▸ What needs to be done
Would you repeat the listing exactly but omit every picture?

▸ Dataset extract
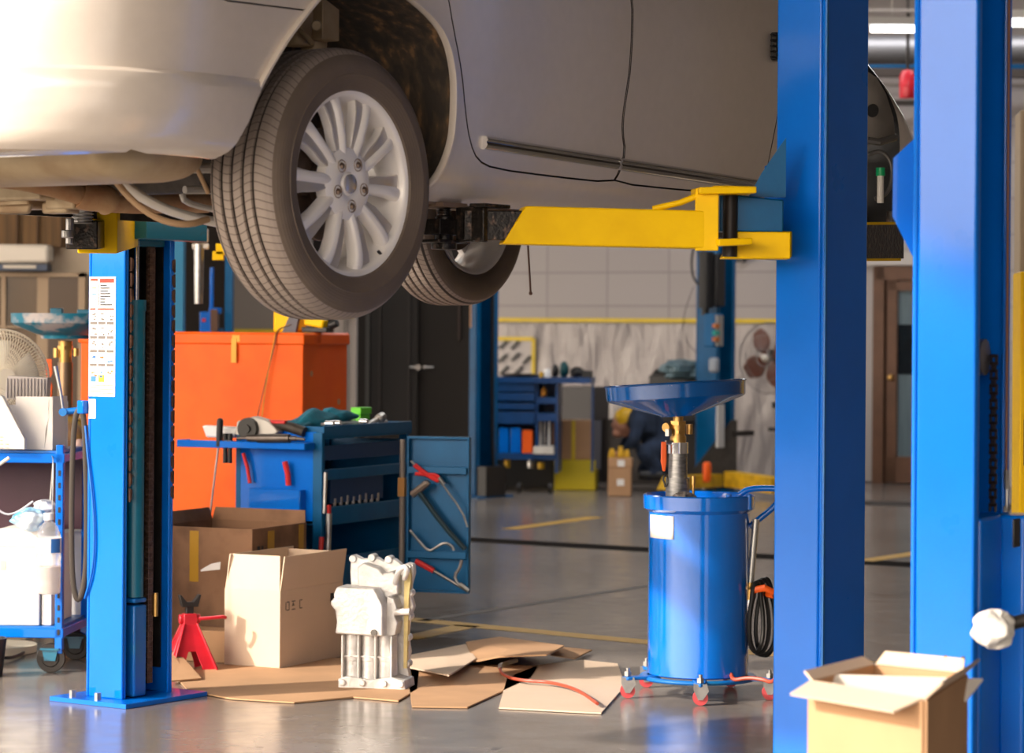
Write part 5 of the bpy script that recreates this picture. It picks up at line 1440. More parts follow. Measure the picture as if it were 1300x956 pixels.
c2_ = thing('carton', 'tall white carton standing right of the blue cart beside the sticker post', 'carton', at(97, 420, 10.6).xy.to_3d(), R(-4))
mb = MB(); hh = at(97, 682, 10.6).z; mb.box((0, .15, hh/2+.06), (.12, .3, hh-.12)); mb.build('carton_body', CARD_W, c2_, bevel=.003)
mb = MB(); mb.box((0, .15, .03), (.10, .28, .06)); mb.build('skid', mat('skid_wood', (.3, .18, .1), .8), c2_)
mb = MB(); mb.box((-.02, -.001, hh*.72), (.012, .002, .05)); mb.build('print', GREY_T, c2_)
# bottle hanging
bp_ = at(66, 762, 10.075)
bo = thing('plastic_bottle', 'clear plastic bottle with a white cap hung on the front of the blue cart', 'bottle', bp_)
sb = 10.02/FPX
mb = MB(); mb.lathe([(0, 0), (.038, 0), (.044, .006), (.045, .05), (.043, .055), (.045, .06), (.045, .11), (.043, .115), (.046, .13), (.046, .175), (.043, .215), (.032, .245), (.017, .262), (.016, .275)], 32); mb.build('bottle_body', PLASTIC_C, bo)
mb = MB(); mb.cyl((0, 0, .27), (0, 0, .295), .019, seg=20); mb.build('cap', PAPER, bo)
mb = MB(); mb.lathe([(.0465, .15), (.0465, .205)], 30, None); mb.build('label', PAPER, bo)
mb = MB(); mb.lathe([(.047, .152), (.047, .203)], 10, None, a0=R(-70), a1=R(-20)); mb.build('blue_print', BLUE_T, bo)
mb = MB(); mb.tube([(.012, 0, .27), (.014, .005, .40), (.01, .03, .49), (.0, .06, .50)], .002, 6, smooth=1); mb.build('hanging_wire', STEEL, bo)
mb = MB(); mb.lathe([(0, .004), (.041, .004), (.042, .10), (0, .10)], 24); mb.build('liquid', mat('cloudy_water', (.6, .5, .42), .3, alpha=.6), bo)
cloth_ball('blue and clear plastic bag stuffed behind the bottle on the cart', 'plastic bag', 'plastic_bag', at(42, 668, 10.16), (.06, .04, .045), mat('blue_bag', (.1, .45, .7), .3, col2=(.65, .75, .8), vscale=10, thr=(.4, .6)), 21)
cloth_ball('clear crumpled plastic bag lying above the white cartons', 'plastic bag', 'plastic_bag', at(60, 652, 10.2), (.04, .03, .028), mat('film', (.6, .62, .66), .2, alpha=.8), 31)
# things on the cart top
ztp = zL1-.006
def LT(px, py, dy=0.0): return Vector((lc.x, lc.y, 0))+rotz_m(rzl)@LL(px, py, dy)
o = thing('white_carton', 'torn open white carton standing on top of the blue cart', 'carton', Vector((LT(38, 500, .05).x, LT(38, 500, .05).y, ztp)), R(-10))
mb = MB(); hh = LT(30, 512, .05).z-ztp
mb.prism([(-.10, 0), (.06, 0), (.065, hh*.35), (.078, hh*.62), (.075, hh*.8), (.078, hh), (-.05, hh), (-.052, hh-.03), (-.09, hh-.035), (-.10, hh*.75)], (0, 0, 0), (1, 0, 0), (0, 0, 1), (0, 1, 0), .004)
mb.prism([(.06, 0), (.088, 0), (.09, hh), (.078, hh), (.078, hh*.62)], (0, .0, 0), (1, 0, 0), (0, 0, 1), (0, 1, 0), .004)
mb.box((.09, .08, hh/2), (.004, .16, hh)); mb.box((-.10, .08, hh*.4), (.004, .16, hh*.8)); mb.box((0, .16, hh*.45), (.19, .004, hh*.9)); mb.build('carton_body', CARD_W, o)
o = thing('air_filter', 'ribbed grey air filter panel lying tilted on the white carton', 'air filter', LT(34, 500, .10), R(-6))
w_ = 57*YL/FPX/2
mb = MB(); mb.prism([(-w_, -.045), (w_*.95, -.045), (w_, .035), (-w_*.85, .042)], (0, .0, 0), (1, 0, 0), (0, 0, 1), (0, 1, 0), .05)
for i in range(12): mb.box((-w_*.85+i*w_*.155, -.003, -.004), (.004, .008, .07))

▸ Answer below
Write part 5 of the bpy script that recreates this picture. It picks up at line 1440. More parts follow. Measure the picture as if it were 1300x956 pixels.
c2_ = thing('carton', 'tall white carton standing right of the blue cart beside the sticker post', 'carton', at(97, 420, 10.6).xy.to_3d(), R(-4))
mb = MB(); hh = at(97, 682, 10.6).z; mb.box((0, .15, hh/2+.06), (.12, .3, hh-.12)); mb.build('carton_body', CARD_W, c2_, bevel=.003)
mb = MB(); mb.box((0, .15, .03), (.10, .28, .06)); mb.build('skid', mat('skid_wood', (.3, .18, .1), .8), c2_)
mb = MB(); mb.box((-.02, -.001, hh*.72), (.012, .002, .05)); mb.build('print', GREY_T, c2_)
# bottle hanging
bp_ = at(66, 762, 10.075)
bo = thing('plastic_bottle', 'clear plastic bottle with a white cap hung on the front of the blue cart', 'bottle', bp_)
sb = 10.02/FPX
mb = MB(); mb.lathe([(0, 0), (.038, 0), (.044, .006), (.045, .05), (.043, .055), (.045, .06), (.045, .11), (.043, .115), (.046, .13), (.046, .175), (.043, .215), (.032, .245), (.017, .262), (.016, .275)], 32); mb.build('bottle_body', PLASTIC_C, bo)
mb = MB(); mb.cyl((0, 0, .27), (0, 0, .295), .019, seg=20); mb.build('cap', PAPER, bo)
mb = MB(); mb.lathe([(.0465, .15), (.0465, .205)], 30, None); mb.build('label', PAPER, bo)
mb = MB(); mb.lathe([(.047, .152), (.047, .203)], 10, None, a0=R(-70), a1=R(-20)); mb.build('blue_print', BLUE_T, bo)
mb = MB(); mb.tube([(.012, 0, .27), (.014, .005, .40), (.01, .03, .49), (.0, .06, .50)], .002, 6, smooth=1); mb.build('hanging_wire', STEEL, bo)
mb = MB(); mb.lathe([(0, .004), (.041, .004), (.042, .10), (0, .10)], 24); mb.build('liquid', mat('cloudy_water', (.6, .5, .42), .3, alpha=.6), bo)
cloth_ball('blue and clear plastic bag stuffed behind the bottle on the cart', 'plastic bag', 'plastic_bag', at(42, 668, 10.16), (.06, .04, .045), mat('blue_bag', (.1, .45, .7), .3, col2=(.65, .75, .8), vscale=10, thr=(.4, .6)), 21)
cloth_ball('clear crumpled plastic bag lying above the white cartons', 'plastic bag', 'plastic_bag', at(60, 652, 10.2), (.04, .03, .028), mat('film', (.6, .62, .66), .2, alpha=.8), 31)
# things on the cart top
ztp = zL1-.006
def LT(px, py, dy=0.0): return Vector((lc.x, lc.y, 0))+rotz_m(rzl)@LL(px, py, dy)
o = thing('white_carton', 'torn open white carton standing on top of the blue cart', 'carton', Vector((LT(38, 500, .05).x, LT(38, 500, .05).y, ztp)), R(-10))
mb = MB(); hh = LT(30, 512, .05).z-ztp
mb.prism([(-.10, 0), (.06, 0), (.065, hh*.35), (.078, hh*.62), (.075, hh*.8), (.078, hh), (-.05, hh), (-.052, hh-.03), (-.09, hh-.035), (-.10, hh*.75)], (0, 0, 0), (1, 0, 0), (0, 0, 1), (0, 1, 0), .004)
mb.prism([(.06, 0), (.088, 0), (.09, hh), (.078, hh), (.078, hh*.62)], (0, .0, 0), (1, 0, 0), (0, 0, 1), (0, 1, 0), .004)
mb.box((.09, .08, hh/2), (.004, .16, hh)); mb.box((-.10, .08, hh*.4), (.004, .16, hh*.8)); mb.box((0, .16, hh*.45), (.19, .004, hh*.9)); mb.build('carton_body', CARD_W, o)
o = thing('air_filter', 'ribbed grey air filter panel lying tilted on the white carton', 'air filter', LT(34, 500, .10), R(-6))
w_ = 57*YL/FPX/2
mb = MB(); mb.prism([(-w_, -.045), (w_*.95, -.045), (w_, .035), (-w_*.85, .042)], (0, .0, 0), (1, 0, 0), (0, 0, 1), (0, 1, 0), .05)
for i in range(12): mb.box((-w_*.85+i*w_*.155, -.003, -.004), (.004, .008, .07))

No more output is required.